§ **Data section**:
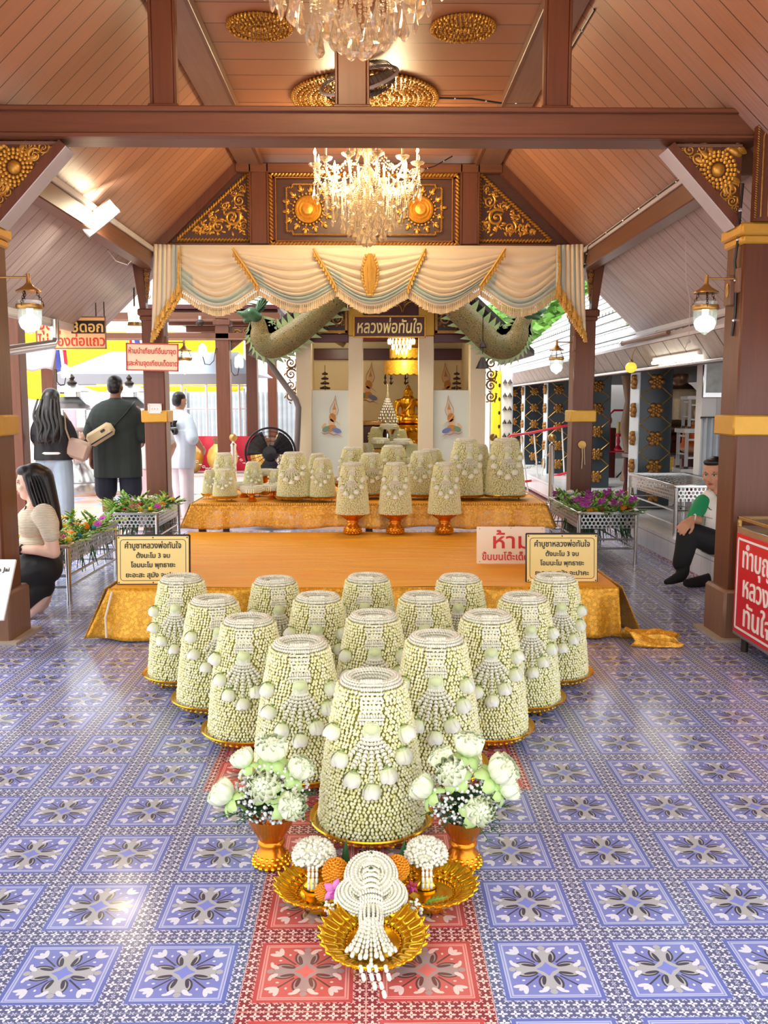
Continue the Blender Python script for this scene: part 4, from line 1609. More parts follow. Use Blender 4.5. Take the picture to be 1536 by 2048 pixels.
def leaf_spray(loc, label, mt, n, L, seed, spread=0.9, name='fern_sprig', group=None):
    r_ = random.Random(seed)
    t = thing(name, label, 'leaves', loc, group=group)
    b = MB()
    for i in range(n):
        a = r_.uniform(0, 2 * PI); e = r_.uniform(0.1, spread)
        d = Vector((math.cos(a) * math.cos(e), math.sin(a) * math.cos(e), math.sin(e)))
        ln = L * r_.uniform(0.6, 1.0)
        pts = [d * (ln * q / 5) + Vector((0, 0, -0.25 * ln * (q / 5) ** 2)) for q in range(6)]
        b.tube(pts, [0.0016] * 6, 4)
        for q in range(1, 6):
            for s in (-1, 1):
                side = d.cross(Vector((0, 0, 1))).normalized() * s
                ax = side * 0.8 + d * 0.6
                w = ln * 0.30 * (1 - 0.13 * q)
                petal(b, pts[q], ax, Vector((0, 0, 1)), w, w * 0.34, (0.06, -0.12), 0, 3, 0.1)
    b.build('fronds', mt, t)
    return t
leaf_spray((0.150, 2.275, 0.055), 'light green leaves spilling beside the right petalled bowl', M['leaf'], 6, 0.075, 5, name='leaf_sprig')
def small_posy(loc, label, seed):
    r_ = random.Random(seed)
    t = thing('white_flower_sprig', label, 'flowers', loc)
    b = MB()
    for i in range(26):
        p = Vector((r_.uniform(-.03, .03), r_.uniform(-.018, .018), r_.uniform(0.0, .045)))
        bud(b, p, (r_.uniform(-1, 1), r_.uniform(-1, .2), r_.uniform(-.2, 1)), 0.016, 0.010)
    b.build('buds', [M['petalbead'], M['calyx']], t)
    return t
small_posy((-0.082, 2.235, 0.046), 'sprig of white buds between the left bowl and the big garland', 8)
small_posy((0.120, 2.240, 0.046), 'sprig of white buds between the right bowl and the big garland', 9)

# the large draped garland: thick doubled ring, woven neck and tassel of petal strings
g = thing('draped_garland', 'large white jasmine garland draped over the front gold bowl with a long tassel', 'flower garland', (0.012, 2.105, 0.014))
g.scale = (0.8, 0.8, 0.85)
def thick_ring(cx, cy, z, RR, rr, n_coil, squash=1.0, tilt=0.0, seed=0):
    b = MB()
    Mx = Matrix.Translation((cx, cy, z)) @ Matrix.Rotation(tilt, 4, 'X')
    b.lathe([(RR + rr * 0.86 * math.cos(q), rr * 0.86 * math.sin(q)) for q in [2 * PI * i / 12 for i in range(13)]], 28, Mx, sy=squash)
    for k in range(n_coil):
        q = 2 * PI * k / n_coil
        R1, zz = RR + rr * math.cos(q), rr * math.sin(q)
        n = int(2 * PI * R1 / 0.0105)
        for i in range(n):
            a = 2 * PI * (i + 0.5 * (k % 2)) / n
            p = Mx @ Vector((R1 * math.cos(a), R1 * math.sin(a) * squash, zz))
            d = Mx.to_3x3() @ Vector((-math.sin(a), math.cos(a) * squash, 0.6))
            bead(b, p, d, 0.015, 0.0108, 5)
    return b
thick_ring(0.0, 0.23, 0.135, 0.058, 0.030, 14, 0.95, 0.55).build('ring', M['petalbead'], g, angle=180)
thick_ring(0.0, 0.18, 0.098, 0.088, 0.030, 14, 0.62, 0.50).build('wide_ring', M['petalbead'], g, angle=180)
b = MB()
path = [(0.30, 0.158), (0.275, 0.182), (0.235, 0.178), (0.20, 0.160), (0.165, 0.142), (0.135, 0.122), (0.115, 0.104), (0.10, 0.094)]
for k in range(9):
    u = (k - 4) / 4.0
    for i in range(len(path) * 2 - 1):
        y0, z0 = path[i // 2]
        if i % 2:
            y1, z1 = path[i // 2 + 1]
            y0, z0 = (y0 + y1) / 2, (z0 + z1) / 2
        w = 0.024 if i < 9 else 0.034
        bead(b, Vector((u * w, y0, z0 - 0.010 * u * u)), (0.25, -0.8, -0.5), 0.017, 0.0115, 5)
b.build('crossing_band', M['petalbead'], g, angle=180)
for p in ((0, 0.27, 0.192), (0, 0.205, 0.174)):
    b = MB()
    for i in range(9):
        a = 2 * PI * i / 9
        b.sphere((p[0] + 0.011 * math.cos(a), p[1] + 0.011 * math.sin(a), p[2]), (0.006, 0.006, 0.004), 6, 4)
    b.build('floret', M['petalbead'], g)
    b = MB(); b.sphere((p[0], p[1], p[2] + 0.002), 0.006, 8, 5)
    b.build('seed_centre', M['fern'], g)
b = MB()
for k in range(10):
    a0 = -PI * 0.08 + k / 9 * PI * 1.16
    for i in range(7):
        t_ = i / 6
        r = 0.033 + 0.004 * math.sin(PI * t_)
        bead(b, Vector((r * math.cos(a0), 0.108 - 0.062 * t_ , 0.082 + r * 0.75 * math.sin(a0) - 0.012 * t_)), (0.3 * math.sin(a0), -0.9, -0.5), 0.0135, 0.0115, 5)
b.build('woven_neck', M['petalbead'], g, angle=180)
rr_ = random.Random(4)
for k in range(13):
    u = (k - 6) / 6.0
    n = (7, 8, 8, 9, 9, 10, 11, 10, 9, 9, 8, 8, 7)[k] - (k % 2)
    b = MB()
    x0, y0, z0 = u * 0.030, 0.052, 0.092 - 0.014 * u * u
    for i in range(n):
        s = i / 10.0
        x = x0 + u * (0.030 + 0.052 * s) * s * 1.15
        y = y0 - 0.190 * s - 0.006 * (k % 3)
        z = z0 - 0.012 * s - 0.016 * s * s + 0.004 * (k % 2)
        big = 1.0 + 0.35 * (i == n - 1)
        bead(b, Vector((x, y, z)), (u * 0.5 + rr_.uniform(-.2, .2), -1, -0.25), 0.0175 * big, 0.0125 * big, 6)
    b.build('tassel_string', M['petalbead'], g, angle=180)
for k, (x, L) in enumerate(((-0.030, 2), (-0.006, 3), (0.014, 4), (0.044, 2))):
    b = MB()
    for i in range(L):
        bead(b, Vector((x + 0.008 * i, -0.150 - 0.019 * i, 0.062 - 0.013 * i)), (0.3, -1, -0.6), 0.026, 0.016, 7)
    b.build('end_bud', M['petalbead'], g, angle=180)

# vases of lotus, gypsophila and fern
def vase(loc, label):
    t = thing('gold_pedestal_vase', label, 'vase', loc, group='gold pedestal vases')
    b = MB()
    b.lathe([(0.046, 0.0), (0.053, 0.008), (0.055, 0.022), (0.046, 0.040), (0.036, 0.056), (0.036, 0.066), (0.042, 0.070), (0.042, 0.076), (0.037, 0.082), (0.045, 0.096),
             (0.062, 0.125), (0.074, 0.155), (0.077, 0.160), (0.072, 0.158), (0.058, 0.12), (0, 0.09)], 36)
    b.build('body', M['phan'], t)
    b = MB()
    for k in range(3):
        for i in range(18):
            a = 2 * PI * (i + 0.5 * (k % 2)) / 18
            z = 0.010 + 0.012 * k
            r = (0.054, 0.052, 0.045)[k]
            b.sphere((r * math.cos(a), r * math.sin(a), z), (0.008, 0.008, 0.006), 6, 4)
    b.build('embossed_foot', M['goldbowl'], t)
    return t
M['lotus'] = mat('pale lotus petals', (240, 244, 222), 0.5, 0, 0.04, 30, c2=(222, 234, 190), sub=0.15)
M['lotusout'] = mat('green outer lotus petals', (206, 228, 160), 0.5, 0, 0.1, 30, c2=(176, 212, 120))
def lotus(label, loc, rot, s, group):
    t = thing('lotus_bloom', label, 'flower', loc, group=group)
    t.rotation_euler = rot
    t.scale = (s, s, s)
    if 'lotus0' not in MESH:
        b = MB()
        for ring_, n, L, W, lean in ((0, 7, 0.050, 0.036, 0.25), (1, 8, 0.052, 0.040, 0.55), (2, 9, 0.050, 0.042, 0.95)):
            for i in range(n):
                a = 2 * PI * (i + 0.5 * (ring_ % 2)) / n
                side = Vector((math.cos(a), math.sin(a), 0))
                petal(b, side * 0.010, Vector((0, 0, 1)) + side * lean, side, L, W, (0.42 - 0.1 * ring_, -0.38), 0, 6, 0.35)
        MESH['lotus0'] = b.build('folded_petals', M['lotus'], t).data
        b = MB(); b.sphere((0, 0, 0.020), (0.023, 0.023, 0.024), 12, 8)
        for i in range(40):
            u = 1 - i / 40 * 0.9; a = i * 2.4
            q = math.sqrt(1 - u * u)
            b.sphere((0.022 * q * math.cos(a), 0.022 * q * math.sin(a), 0.022 + 0.026 * u), (0.006, 0.006, 0.007), 6, 4)
        MESH['lotus1'] = b.build('pleated_heart', M['lotus'], t).data
        b = MB()
        for i in range(5):
            a = 2 * PI * i / 5 + 0.3
            side = Vector((math.cos(a), math.sin(a), 0))
            petal(b, side * 0.008, side + Vector((0, 0, -0.25)), Vector((0, 0, 1)), 0.035, 0.032, (0.22, -0.45), 0, 6, 0.2)
        MESH['lotus2'] = b.build('outer_petals', M['lotusout'], t).data
        b = MB(); b.tube([(0, 0, 0.004), (0, 0.0, -0.05)], 0.004, 6)
        MESH['lotus3'] = b.build('stem', M['sepal'], t).data
    else:
        for k, nm in enumerate(('folded_petals', 'pleated_heart', 'outer_petals', 'stem')):
            o = bpy.data.objects.new(nm, MESH['lotus%d' % k]); COL.objects.link(o); o.parent = t
    return t
def gyp(loc, label, seed, R_=(0.105, 0.075, 0.085), ):
    r_ = random.Random(seed)
    o = thing('gypsophila', label, 'flowers', loc)
    b = MB(); sb = MB()
    for i in range(420):
        d = Vector((r_.gauss(0, 1), r_.gauss(0, 1) - 0.25, r_.gauss(0, 1))).normalized()
        f = r_.uniform(0.72, 1.12)
        p = Vector((d.x * R_[0] * f, d.y * R_[1] * f, d.z * R_[2] * f))
        b.sphere(p, r_.uniform(0.0036, 0.0062), 6, 4)
        if i % 4 == 0:
            sb.tube([(0, 0, -R_[2] * 0.8), tuple(p * 0.6), tuple(p)], 0.0007, 3)
    b.build('florets', M['white'], o)['kind'] = 'stuff'
    sb.build('fine_stems', M['fern'], o)['kind'] = 'stuff'
    return o
def bouquet(cx, cy, side, other, spots, seed):
    vase((cx, cy, 0.002), 'gold pedestal vase of lotus flowers on the floor, the %s one' % side)
    z = 0.205
    gyp((cx, cy, z + 0.02), 'white gypsophila filling the %s gold vase' % side, seed, (0.112, 0.085, 0.090))
    leaf_spray((cx, cy, z - 0.03), 'dark green fern leaves in the %s gold vase' % side, M['fern'], 34, 0.165, seed + 1, 0.9)
    for (dx, dy, dz, rx, ry, s, where) in spots:
        lotus('white green lotus bloom %s of the %s vase' % (where, side), (cx + dx * 1.08, cy + dy, z + dz * 1.08), (rx, ry, dx * 9), s * 1.22, 'lotus blooms in the %s vase' % side)
bouquet(-0.290, 2.60, 'left', 'right', [
    (0.005, 0.01, 0.115, 0.25, 0.0, 1.10, 'at the top'), (-0.065, 0.01, 0.095, 0.2, -0.5, 0.85, 'high on the outer side'), (0.068, -0.01, 0.075, 0.5, 0.45, 0.95, 'high on the inner side'),
    (-0.008, -0.07, 0.060, 0.95, -0.05, 1.05, 'facing out at the centre'), (-0.105, -0.04, 0.020, 0.7, -0.65, 1.0, 'low on the outer side'), (0.052, -0.085, 0.018, 1.15, 0.3, 1.0, 'low at the front'),
], 21)
bouquet(0.290, 2.585, 'right', 'left', [
    (0.010, 0.02, 0.125, 0.1, 0.15, 1.05, 'at the top'), (-0.048, 0.0, 0.100, 0.2, -0.5, 0.90, 'high on the inner side'), (-0.030, -0.045, 0.088, 0.8, -0.2, 1.05, 'facing out near the top'),
    (0.078, -0.03, 0.082, 0.75, 0.4, 1.15, 'high on the outer side'), (0.098, -0.04, 0.042, 0.9, 0.8, 0.85, 'low on the outer side'), (-0.095, -0.03, 0.032, 0.5, -0.8, 0.95, 'low on the inner side'),
    (0.025, -0.09, 0.004, 1.0, 0.05, 1.0, 'low at the front'),
], 41)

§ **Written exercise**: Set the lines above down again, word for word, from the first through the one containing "small_posy((0.120, 2.240, 0.046), 'sprig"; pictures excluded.

§ **The reply**:
Continue the Blender Python script for this scene: part 4, from line 1609. More parts follow. Use Blender 4.5. Take the picture to be 1536 by 2048 pixels.
def leaf_spray(loc, label, mt, n, L, seed, spread=0.9, name='fern_sprig', group=None):
    r_ = random.Random(seed)
    t = thing(name, label, 'leaves', loc, group=group)
    b = MB()
    for i in range(n):
        a = r_.uniform(0, 2 * PI); e = r_.uniform(0.1, spread)
        d = Vector((math.cos(a) * math.cos(e), math.sin(a) * math.cos(e), math.sin(e)))
        ln = L * r_.uniform(0.6, 1.0)
        pts = [d * (ln * q / 5) + Vector((0, 0, -0.25 * ln * (q / 5) ** 2)) for q in range(6)]
        b.tube(pts, [0.0016] * 6, 4)
        for q in range(1, 6):
            for s in (-1, 1):
                side = d.cross(Vector((0, 0, 1))).normalized() * s
                ax = side * 0.8 + d * 0.6
                w = ln * 0.30 * (1 - 0.13 * q)
                petal(b, pts[q], ax, Vector((0, 0, 1)), w, w * 0.34, (0.06, -0.12), 0, 3, 0.1)
    b.build('fronds', mt, t)
    return t
leaf_spray((0.150, 2.275, 0.055), 'light green leaves spilling beside the right petalled bowl', M['leaf'], 6, 0.075, 5, name='leaf_sprig')
def small_posy(loc, label, seed):
    r_ = random.Random(seed)
    t = thing('white_flower_sprig', label, 'flowers', loc)
    b = MB()
    for i in range(26):
        p = Vector((r_.uniform(-.03, .03), r_.uniform(-.018, .018), r_.uniform(0.0, .045)))
        bud(b, p, (r_.uniform(-1, 1), r_.uniform(-1, .2), r_.uniform(-.2, 1)), 0.016, 0.010)
    b.build('buds', [M['petalbead'], M['calyx']], t)
    return t
small_posy((-0.082, 2.235, 0.046), 'sprig of white buds between the left bowl and the big garland', 8)
small_posy((0.120, 2.240, 0.046), 'sprig of white buds between the right bowl and the big garland', 9)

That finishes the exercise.